■ WHAT YOU WILL DO ■
Without altering anything, output the material below.

===== SUPPLIED DATA =====

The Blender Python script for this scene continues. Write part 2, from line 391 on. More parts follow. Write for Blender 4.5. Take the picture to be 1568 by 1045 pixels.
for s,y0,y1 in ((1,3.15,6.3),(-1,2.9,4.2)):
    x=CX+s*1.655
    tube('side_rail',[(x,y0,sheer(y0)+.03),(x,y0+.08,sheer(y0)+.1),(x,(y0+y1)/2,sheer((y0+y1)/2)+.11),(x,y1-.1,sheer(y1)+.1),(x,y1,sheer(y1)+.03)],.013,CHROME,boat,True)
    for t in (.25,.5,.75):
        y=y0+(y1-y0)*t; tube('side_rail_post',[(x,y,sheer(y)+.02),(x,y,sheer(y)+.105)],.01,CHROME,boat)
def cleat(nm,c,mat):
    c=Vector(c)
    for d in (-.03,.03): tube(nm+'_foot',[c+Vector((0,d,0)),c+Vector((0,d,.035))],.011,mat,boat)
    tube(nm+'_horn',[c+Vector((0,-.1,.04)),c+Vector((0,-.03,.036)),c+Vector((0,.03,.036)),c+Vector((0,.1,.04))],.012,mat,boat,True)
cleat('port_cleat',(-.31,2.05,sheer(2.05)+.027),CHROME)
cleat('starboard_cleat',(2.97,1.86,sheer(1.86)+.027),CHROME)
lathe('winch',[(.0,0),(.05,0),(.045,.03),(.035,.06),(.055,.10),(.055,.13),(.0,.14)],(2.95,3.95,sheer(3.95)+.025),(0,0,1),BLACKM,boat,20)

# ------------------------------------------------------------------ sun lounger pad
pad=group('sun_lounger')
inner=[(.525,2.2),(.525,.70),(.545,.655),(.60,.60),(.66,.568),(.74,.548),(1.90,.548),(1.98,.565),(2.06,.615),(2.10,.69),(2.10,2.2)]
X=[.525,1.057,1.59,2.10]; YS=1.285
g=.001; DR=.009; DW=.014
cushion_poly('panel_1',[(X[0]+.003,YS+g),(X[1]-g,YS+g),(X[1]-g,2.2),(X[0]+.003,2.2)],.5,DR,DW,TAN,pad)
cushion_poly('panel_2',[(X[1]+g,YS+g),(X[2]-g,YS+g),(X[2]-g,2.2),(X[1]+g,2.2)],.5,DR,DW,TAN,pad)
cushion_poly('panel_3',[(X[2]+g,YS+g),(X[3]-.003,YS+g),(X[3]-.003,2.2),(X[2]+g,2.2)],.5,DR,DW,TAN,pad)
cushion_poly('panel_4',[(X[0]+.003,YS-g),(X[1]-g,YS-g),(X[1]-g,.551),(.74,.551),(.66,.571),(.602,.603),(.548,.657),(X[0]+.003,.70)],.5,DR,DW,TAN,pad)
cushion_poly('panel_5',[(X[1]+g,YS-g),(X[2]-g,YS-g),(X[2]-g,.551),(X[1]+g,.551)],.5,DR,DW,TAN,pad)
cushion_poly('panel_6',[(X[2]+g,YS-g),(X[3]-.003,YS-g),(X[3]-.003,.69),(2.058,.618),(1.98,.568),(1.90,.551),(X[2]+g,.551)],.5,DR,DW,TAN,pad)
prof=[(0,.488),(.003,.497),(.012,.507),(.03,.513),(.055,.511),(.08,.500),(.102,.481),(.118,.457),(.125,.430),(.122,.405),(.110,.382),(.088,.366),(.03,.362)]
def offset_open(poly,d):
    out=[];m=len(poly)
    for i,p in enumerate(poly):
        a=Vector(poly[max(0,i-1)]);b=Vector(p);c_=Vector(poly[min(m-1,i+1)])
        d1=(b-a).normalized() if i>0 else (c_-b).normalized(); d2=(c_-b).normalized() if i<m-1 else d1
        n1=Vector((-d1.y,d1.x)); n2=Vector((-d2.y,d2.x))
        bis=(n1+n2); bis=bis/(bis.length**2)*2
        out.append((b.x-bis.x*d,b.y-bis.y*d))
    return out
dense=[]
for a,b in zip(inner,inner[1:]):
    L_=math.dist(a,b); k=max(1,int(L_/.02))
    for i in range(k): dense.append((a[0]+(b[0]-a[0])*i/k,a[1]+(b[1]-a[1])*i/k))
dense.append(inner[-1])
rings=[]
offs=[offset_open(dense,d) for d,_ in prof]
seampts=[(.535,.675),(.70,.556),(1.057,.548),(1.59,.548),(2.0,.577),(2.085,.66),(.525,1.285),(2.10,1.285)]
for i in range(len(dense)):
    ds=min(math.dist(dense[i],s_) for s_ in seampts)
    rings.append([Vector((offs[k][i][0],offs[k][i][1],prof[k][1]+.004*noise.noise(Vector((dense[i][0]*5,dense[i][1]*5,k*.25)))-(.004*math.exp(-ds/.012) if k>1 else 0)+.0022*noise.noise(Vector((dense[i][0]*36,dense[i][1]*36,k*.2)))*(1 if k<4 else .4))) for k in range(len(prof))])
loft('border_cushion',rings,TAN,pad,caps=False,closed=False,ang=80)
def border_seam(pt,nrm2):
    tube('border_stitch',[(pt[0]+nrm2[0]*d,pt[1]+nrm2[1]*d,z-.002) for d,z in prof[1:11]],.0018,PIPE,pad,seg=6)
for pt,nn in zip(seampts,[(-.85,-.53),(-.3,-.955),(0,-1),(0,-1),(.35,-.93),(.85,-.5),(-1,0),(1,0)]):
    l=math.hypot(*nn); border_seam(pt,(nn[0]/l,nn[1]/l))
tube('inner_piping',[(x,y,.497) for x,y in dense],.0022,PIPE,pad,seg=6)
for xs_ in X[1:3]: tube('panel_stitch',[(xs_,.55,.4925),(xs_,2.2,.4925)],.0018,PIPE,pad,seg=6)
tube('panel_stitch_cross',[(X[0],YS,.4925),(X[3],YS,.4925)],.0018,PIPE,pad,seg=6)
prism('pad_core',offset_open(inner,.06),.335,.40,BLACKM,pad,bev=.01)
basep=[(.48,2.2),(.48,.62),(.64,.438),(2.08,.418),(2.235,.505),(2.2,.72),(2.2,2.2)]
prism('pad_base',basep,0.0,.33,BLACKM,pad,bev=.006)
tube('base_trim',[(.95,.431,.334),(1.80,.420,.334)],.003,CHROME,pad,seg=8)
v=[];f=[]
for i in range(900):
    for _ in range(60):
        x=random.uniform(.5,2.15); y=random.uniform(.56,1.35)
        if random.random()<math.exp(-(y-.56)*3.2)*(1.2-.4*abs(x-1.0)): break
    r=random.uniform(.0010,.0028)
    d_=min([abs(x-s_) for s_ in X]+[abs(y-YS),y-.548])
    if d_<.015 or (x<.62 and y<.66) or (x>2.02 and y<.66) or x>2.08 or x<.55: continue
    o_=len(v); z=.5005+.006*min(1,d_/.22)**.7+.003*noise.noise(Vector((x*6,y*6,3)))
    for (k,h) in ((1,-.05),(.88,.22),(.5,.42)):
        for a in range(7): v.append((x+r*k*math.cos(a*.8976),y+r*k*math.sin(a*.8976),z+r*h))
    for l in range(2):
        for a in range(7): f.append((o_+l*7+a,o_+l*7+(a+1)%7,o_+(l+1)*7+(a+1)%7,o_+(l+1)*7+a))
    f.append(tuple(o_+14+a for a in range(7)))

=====

■ SOLUTION FOR THIS EXERCISE ■
The Blender Python script for this scene continues. Write part 2, from line 391 on. More parts follow. Write for Blender 4.5. Take the picture to be 1568 by 1045 pixels.
for s,y0,y1 in ((1,3.15,6.3),(-1,2.9,4.2)):
    x=CX+s*1.655
    tube('side_rail',[(x,y0,sheer(y0)+.03),(x,y0+.08,sheer(y0)+.1),(x,(y0+y1)/2,sheer((y0+y1)/2)+.11),(x,y1-.1,sheer(y1)+.1),(x,y1,sheer(y1)+.03)],.013,CHROME,boat,True)
    for t in (.25,.5,.75):
        y=y0+(y1-y0)*t; tube('side_rail_post',[(x,y,sheer(y)+.02),(x,y,sheer(y)+.105)],.01,CHROME,boat)
def cleat(nm,c,mat):
    c=Vector(c)
    for d in (-.03,.03): tube(nm+'_foot',[c+Vector((0,d,0)),c+Vector((0,d,.035))],.011,mat,boat)
    tube(nm+'_horn',[c+Vector((0,-.1,.04)),c+Vector((0,-.03,.036)),c+Vector((0,.03,.036)),c+Vector((0,.1,.04))],.012,mat,boat,True)
cleat('port_cleat',(-.31,2.05,sheer(2.05)+.027),CHROME)
cleat('starboard_cleat',(2.97,1.86,sheer(1.86)+.027),CHROME)
lathe('winch',[(.0,0),(.05,0),(.045,.03),(.035,.06),(.055,.10),(.055,.13),(.0,.14)],(2.95,3.95,sheer(3.95)+.025),(0,0,1),BLACKM,boat,20)

# ------------------------------------------------------------------ sun lounger pad
pad=group('sun_lounger')
inner=[(.525,2.2),(.525,.70),(.545,.655),(.60,.60),(.66,.568),(.74,.548),(1.90,.548),(1.98,.565),(2.06,.615),(2.10,.69),(2.10,2.2)]
X=[.525,1.057,1.59,2.10]; YS=1.285
g=.001; DR=.009; DW=.014
cushion_poly('panel_1',[(X[0]+.003,YS+g),(X[1]-g,YS+g),(X[1]-g,2.2),(X[0]+.003,2.2)],.5,DR,DW,TAN,pad)
cushion_poly('panel_2',[(X[1]+g,YS+g),(X[2]-g,YS+g),(X[2]-g,2.2),(X[1]+g,2.2)],.5,DR,DW,TAN,pad)
cushion_poly('panel_3',[(X[2]+g,YS+g),(X[3]-.003,YS+g),(X[3]-.003,2.2),(X[2]+g,2.2)],.5,DR,DW,TAN,pad)
cushion_poly('panel_4',[(X[0]+.003,YS-g),(X[1]-g,YS-g),(X[1]-g,.551),(.74,.551),(.66,.571),(.602,.603),(.548,.657),(X[0]+.003,.70)],.5,DR,DW,TAN,pad)
cushion_poly('panel_5',[(X[1]+g,YS-g),(X[2]-g,YS-g),(X[2]-g,.551),(X[1]+g,.551)],.5,DR,DW,TAN,pad)
cushion_poly('panel_6',[(X[2]+g,YS-g),(X[3]-.003,YS-g),(X[3]-.003,.69),(2.058,.618),(1.98,.568),(1.90,.551),(X[2]+g,.551)],.5,DR,DW,TAN,pad)
prof=[(0,.488),(.003,.497),(.012,.507),(.03,.513),(.055,.511),(.08,.500),(.102,.481),(.118,.457),(.125,.430),(.122,.405),(.110,.382),(.088,.366),(.03,.362)]
def offset_open(poly,d):
    out=[];m=len(poly)
    for i,p in enumerate(poly):
        a=Vector(poly[max(0,i-1)]);b=Vector(p);c_=Vector(poly[min(m-1,i+1)])
        d1=(b-a).normalized() if i>0 else (c_-b).normalized(); d2=(c_-b).normalized() if i<m-1 else d1
        n1=Vector((-d1.y,d1.x)); n2=Vector((-d2.y,d2.x))
        bis=(n1+n2); bis=bis/(bis.length**2)*2
        out.append((b.x-bis.x*d,b.y-bis.y*d))
    return out
dense=[]
for a,b in zip(inner,inner[1:]):
    L_=math.dist(a,b); k=max(1,int(L_/.02))
    for i in range(k): dense.append((a[0]+(b[0]-a[0])*i/k,a[1]+(b[1]-a[1])*i/k))
dense.append(inner[-1])
rings=[]
offs=[offset_open(dense,d) for d,_ in prof]
seampts=[(.535,.675),(.70,.556),(1.057,.548),(1.59,.548),(2.0,.577),(2.085,.66),(.525,1.285),(2.10,1.285)]
for i in range(len(dense)):
    ds=min(math.dist(dense[i],s_) for s_ in seampts)
    rings.append([Vector((offs[k][i][0],offs[k][i][1],prof[k][1]+.004*noise.noise(Vector((dense[i][0]*5,dense[i][1]*5,k*.25)))-(.004*math.exp(-ds/.012) if k>1 else 0)+.0022*noise.noise(Vector((dense[i][0]*36,dense[i][1]*36,k*.2)))*(1 if k<4 else .4))) for k in range(len(prof))])
loft('border_cushion',rings,TAN,pad,caps=False,closed=False,ang=80)
def border_seam(pt,nrm2):
    tube('border_stitch',[(pt[0]+nrm2[0]*d,pt[1]+nrm2[1]*d,z-.002) for d,z in prof[1:11]],.0018,PIPE,pad,seg=6)
for pt,nn in zip(seampts,[(-.85,-.53),(-.3,-.955),(0,-1),(0,-1),(.35,-.93),(.85,-.5),(-1,0),(1,0)]):
    l=math.hypot(*nn); border_seam(pt,(nn[0]/l,nn[1]/l))
tube('inner_piping',[(x,y,.497) for x,y in dense],.0022,PIPE,pad,seg=6)
for xs_ in X[1:3]: tube('panel_stitch',[(xs_,.55,.4925),(xs_,2.2,.4925)],.0018,PIPE,pad,seg=6)
tube('panel_stitch_cross',[(X[0],YS,.4925),(X[3],YS,.4925)],.0018,PIPE,pad,seg=6)
prism('pad_core',offset_open(inner,.06),.335,.40,BLACKM,pad,bev=.01)
basep=[(.48,2.2),(.48,.62),(.64,.438),(2.08,.418),(2.235,.505),(2.2,.72),(2.2,2.2)]
prism('pad_base',basep,0.0,.33,BLACKM,pad,bev=.006)
tube('base_trim',[(.95,.431,.334),(1.80,.420,.334)],.003,CHROME,pad,seg=8)
v=[];f=[]
for i in range(900):
    for _ in range(60):
        x=random.uniform(.5,2.15); y=random.uniform(.56,1.35)
        if random.random()<math.exp(-(y-.56)*3.2)*(1.2-.4*abs(x-1.0)): break
    r=random.uniform(.0010,.0028)
    d_=min([abs(x-s_) for s_ in X]+[abs(y-YS),y-.548])
    if d_<.015 or (x<.62 and y<.66) or (x>2.02 and y<.66) or x>2.08 or x<.55: continue
    o_=len(v); z=.5005+.006*min(1,d_/.22)**.7+.003*noise.noise(Vector((x*6,y*6,3)))
    for (k,h) in ((1,-.05),(.88,.22),(.5,.42)):
        for a in range(7): v.append((x+r*k*math.cos(a*.8976),y+r*k*math.sin(a*.8976),z+r*h))
    for l in range(2):
        for a in range(7): f.append((o_+l*7+a,o_+l*7+(a+1)%7,o_+(l+1)*7+(a+1)%7,o_+(l+1)*7+a))
    f.append(tuple(o_+14+a for a in range(7)))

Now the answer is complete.